Tuesday, October 7, 2014

Here's that BBC Music thing "in full"

Lorde, One Direction and Alison Balsom - together at last!

That's the pitch for the BBC's spectacularly lavish, star-studded music video / charity single / promotional campaign, which was unveiled a couple of hours ago on every BBC channel except Radio Three and BBC Parliament, which are much too posh to entertain this sort of hoi polloi.

Ostensibly, it's this year's Children In Need single - a cover of The Beach Boys' God Only Knows, performed en masse by an ensemble of en vogue superstars, from Pharrell to Dave Grohl and, somewhat inevitably, Emeli Sande. But it's also a huge flag in the sand for the new "BBC Music" brand, which aims to give the corporation's musical output equal footing to BBC News and BBC Sport. And that is the reason you get pianist (and BBC Young Musician of the Year) Martin James Bartlett rubbing shoulders with the A-list pop stars.



You might be asking why the BBC needs a brand to promote its musical endeavours? Surely everyone knows the Beeb does music exceptionally well from The Proms, to BBC Introducing to Glastonbury and even creaky old Jools Holland and his boogie woogie pianola. But no, politicians don't.

Even in an era when David Cameron loves The Smiths and Gordon Brown plays air guitar to Arctic Monkeys, MPs are endearingly clueless about "how music works" - and why Britain's pivotal role in the worlds of classical, jazz and pop can often be traced back to BBC music champions like (deep breath) Zane Lowe, Huw Stephens, Lauren Laverne, Alison Howe, Max Reinhardt and Roger Wright.

Now, it just so happens that "BBC Music" in general, and this advert in particular, are being launched as the broadcaster heads into what's rather grandly called Charter Renewal - which is basically the government telling the corporation what it can and can't do for the next decade.

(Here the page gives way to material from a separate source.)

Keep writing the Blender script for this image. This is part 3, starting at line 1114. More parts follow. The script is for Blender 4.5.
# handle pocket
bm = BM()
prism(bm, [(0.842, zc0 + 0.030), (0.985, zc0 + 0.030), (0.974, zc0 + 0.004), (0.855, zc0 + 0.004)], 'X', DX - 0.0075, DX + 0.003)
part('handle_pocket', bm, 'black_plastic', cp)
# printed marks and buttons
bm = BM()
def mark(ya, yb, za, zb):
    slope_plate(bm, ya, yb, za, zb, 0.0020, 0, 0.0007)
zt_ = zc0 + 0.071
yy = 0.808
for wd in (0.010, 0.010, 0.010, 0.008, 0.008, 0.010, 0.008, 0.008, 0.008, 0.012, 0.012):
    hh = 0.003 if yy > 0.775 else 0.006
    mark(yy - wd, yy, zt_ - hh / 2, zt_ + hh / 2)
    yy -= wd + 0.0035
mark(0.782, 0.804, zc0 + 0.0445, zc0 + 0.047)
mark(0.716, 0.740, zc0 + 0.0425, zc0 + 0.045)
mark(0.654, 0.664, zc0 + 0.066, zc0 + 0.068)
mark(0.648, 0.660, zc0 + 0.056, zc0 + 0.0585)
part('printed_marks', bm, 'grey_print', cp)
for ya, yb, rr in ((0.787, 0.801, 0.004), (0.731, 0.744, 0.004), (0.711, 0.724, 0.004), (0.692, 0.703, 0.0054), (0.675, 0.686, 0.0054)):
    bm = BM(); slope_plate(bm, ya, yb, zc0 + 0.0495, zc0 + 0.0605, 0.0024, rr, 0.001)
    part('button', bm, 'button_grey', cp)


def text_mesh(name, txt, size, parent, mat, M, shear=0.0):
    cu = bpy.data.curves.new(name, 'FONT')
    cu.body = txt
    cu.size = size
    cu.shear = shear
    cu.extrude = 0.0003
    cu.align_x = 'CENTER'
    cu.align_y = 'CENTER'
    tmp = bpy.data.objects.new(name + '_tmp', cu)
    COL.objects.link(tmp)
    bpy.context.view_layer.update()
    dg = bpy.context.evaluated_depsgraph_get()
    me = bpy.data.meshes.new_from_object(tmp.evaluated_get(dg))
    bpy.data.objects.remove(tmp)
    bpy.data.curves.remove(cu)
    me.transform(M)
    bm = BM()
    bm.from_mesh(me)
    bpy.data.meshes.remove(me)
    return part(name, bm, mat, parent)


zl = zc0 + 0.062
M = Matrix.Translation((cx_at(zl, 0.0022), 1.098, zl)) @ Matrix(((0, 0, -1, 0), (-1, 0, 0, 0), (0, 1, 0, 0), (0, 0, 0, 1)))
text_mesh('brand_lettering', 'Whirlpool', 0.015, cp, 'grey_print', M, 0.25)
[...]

In previous negotiations, BBC music has often been seen as an easy target compared to news and sport. There's always someone, from any of the major parties, willing to declare, "you don't need Radio 1 when we have Magic FM," despite never listening to either.

So this sort of branding exercise is a way of neutering that message before the starting pistol is fired. And funnily enough the BBC have done it once before, with this song:


God Only Knows has a much higher budget than Perfect Day. In fact, the three-minute promo was shot over two years at Alexandra Palace (there's a great behind-the-scenes report in Creative Review, which reveals the original song choice was Iron Maiden's Phantom Of The Opera).

But where Perfect Day succeeds, and God Only Knows falters, is that it gave the singers space to put their stamp on the song.

Bono's "you just keep me hanging on" was full of Catholic remorse; Heather Small brought the gospel; and Ronan Keating's reading of "It's just a perfect day" was so deadened and bleak it completely nailed the song's underlying sarcasm (by accident, presumably). Even more satisfying were the jarring juxtapositions - in particular Tammy Wynette handing over to wizened old Shane McGowan.



The 2014 version doesn't take pleasure in those moments. Chrissie Hynde and Paloma Faith trade lines, but they're over so briefly you'd be hard pressed to tell which was which without the video. Lorde and Chris Martin both shine, but their voices are surprisingly similar side-by-side. Jake Bugg, meanwhile, gets handed a couple of desultory "la las", stretching his charisma beyond breaking point.

It's still brilliant and audacious (and the BBC employee in me wants the lobbying to work) but imagine what it could have been.

Especially if they'd done the Iron Maiden track.


PS: Some of the observations on Perfect Day are indebted to Tom Ewing's excellent review on his Popular blog - possibly the best music site on the internet.